Top 5 Escape Rooms – Lacey’s Picks!

It’s the time of year for all the Best/Worst of lists, and I thought I’d make a list as well, so I’ll be counting down my top five escape rooms! I’ve specifically chosen rooms different than writer Ryan Davis, despite having some of our favorites overlap (Lab Rat, Jumanji). As you’ll read, the majority of my favorites are horror-based. But, scary or not, the best rooms I’ve done are highly immersive and include more than an endless parade of hidden combinations.


5. Grandma’s Master Plan at 60out (Los Angeles, CA)

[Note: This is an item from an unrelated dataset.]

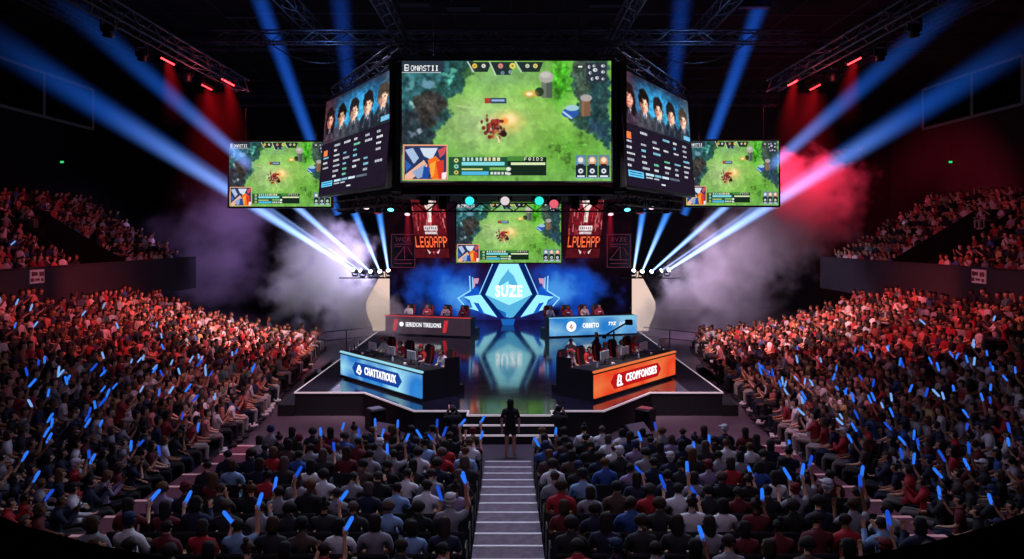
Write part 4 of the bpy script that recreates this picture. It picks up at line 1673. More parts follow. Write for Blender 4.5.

The tamest narrative on my list (I clearly love horror), 60out’s Grandma’s Master Plan brings players in to find their missing grandmother. Solving puzzles in what seems like a tidy, elderly woman’s apartment uncovers a more elaborate and mysterious grand scheme involving a series of bank robberies. Grandma’s Master Plan engages all the senses with its varied puzzle logic, explores several very different locales, and is simply delightful! The longer allotted time (75 minutes) allows for some truly intricate and hands-on puzzles. Although it is rated as a difficult room for 60out, it is a good room for all family members (no scares here!) and has an incredible payoff at the climactic finale.



4. Black Market’s MurderCo (Upland, CA)

Players are brought in as elite members of MurderCo, a company that lets its guests watch one of their hand-selected “artists” murder someone. But the tables are turned and the unsuspecting elite are turned into the prey, as the sadistic artists of MurderCo are unleashed. MURDERCO lives up to its “R” rating and is for guests 18 and up. I wouldn’t recommend this room for those with weak stomachs or who scare to the point of hindrance. There are also several small spaces to maneuver through, so full mobility is required. As a former Knott’s Scary Farm maze designer, Jon Cooke and his team have created a fantastic world of grotesque nightmares for guests to interact with. From truly invested actors to the gory production design, MURDERCO was like being in a horror film and is great for those looking for an experience with a more lethal bite.



3. The Basement (Sylmar, CA)

The Basement was my first horror-themed escape room, and my second overall. There’s something about serial killer Edward Tandy’s gruesomely twisted game that sticks with me, even after all my other escape room experiences. The Basement absolutely excels in story and set design; they even incorporate actors and some very personal puzzles. The gore in The Basement isn’t extreme and the puzzles are engaging and encompass a large area of game play. The four different rooms at The Basement (Elevator Shaft, The Study, The Courtyard) are all one continuous narrative (but can be played out of order), and all live up to the high standards one has come to expect from the company. The Basement is created for a large group of players (up to 10) and can get quite chaotic if they don’t communicate well. Even though I did not survive Tandy’s torture, I had such a blast getting offed and want to go try again – there are two versions of this room offered!



2. Stash House (Los Angeles, CA)

The 90-minute Stash House is a sprawling, epic escape “mansion,” for lack of a better word. Players are invited to notorious crime boss Ray Jones’ expansive apartment for a business deal. But he’s set a trap; his guests are tasked with finding all the drugs hidden within the place and flushing them before the cops arrive. Stash House includes so many puzzles that a large group (up to 11) can definitely split up to tackle different puzzles concurrently. I feel confident I can replay Stash House and take a completely alternate “track” of puzzles without seeing anything I saw the first time. Stash House incorporates multiple senses, has a uniquely immersive hint system, and gives players the satisfaction of actually flushing the “drugs” down the toilet. A dead body, a suggestive stripper pole, secret rooms, hidden drugs…Stash House expertly plunges players into the Los Angeles crime scene, providing an exciting adrenaline rush.



1. ZOE at Escapade Games (Fullerton, CA)

Escapade Games has created a haunted house full of horrors, and ZOE absolutely excels at immersion, truly embodying the “escape” room concept. Running for our lives from terrifying ghosts, my team and I weren’t concerned with checking our time on the clock. We were absorbed in the world we found ourselves in, fully engaged in the haunting story. The time flew by as all of our senses were utilized in the rooms – blindly feeling around in the dark, the smell of copper (blood?), and crawling through tight spaces… The puzzles themselves weren’t particularly difficult, but the challenge was working through the fear. The tension was palpable, our reactions visceral, and I couldn’t have had a better time. I don’t recommend this room if you get debilitated when scared. But if you can work through the fear and have a good time, I can’t recommend ZOE enough! From the actors to the production design, this room is top-notch and well worth the drive!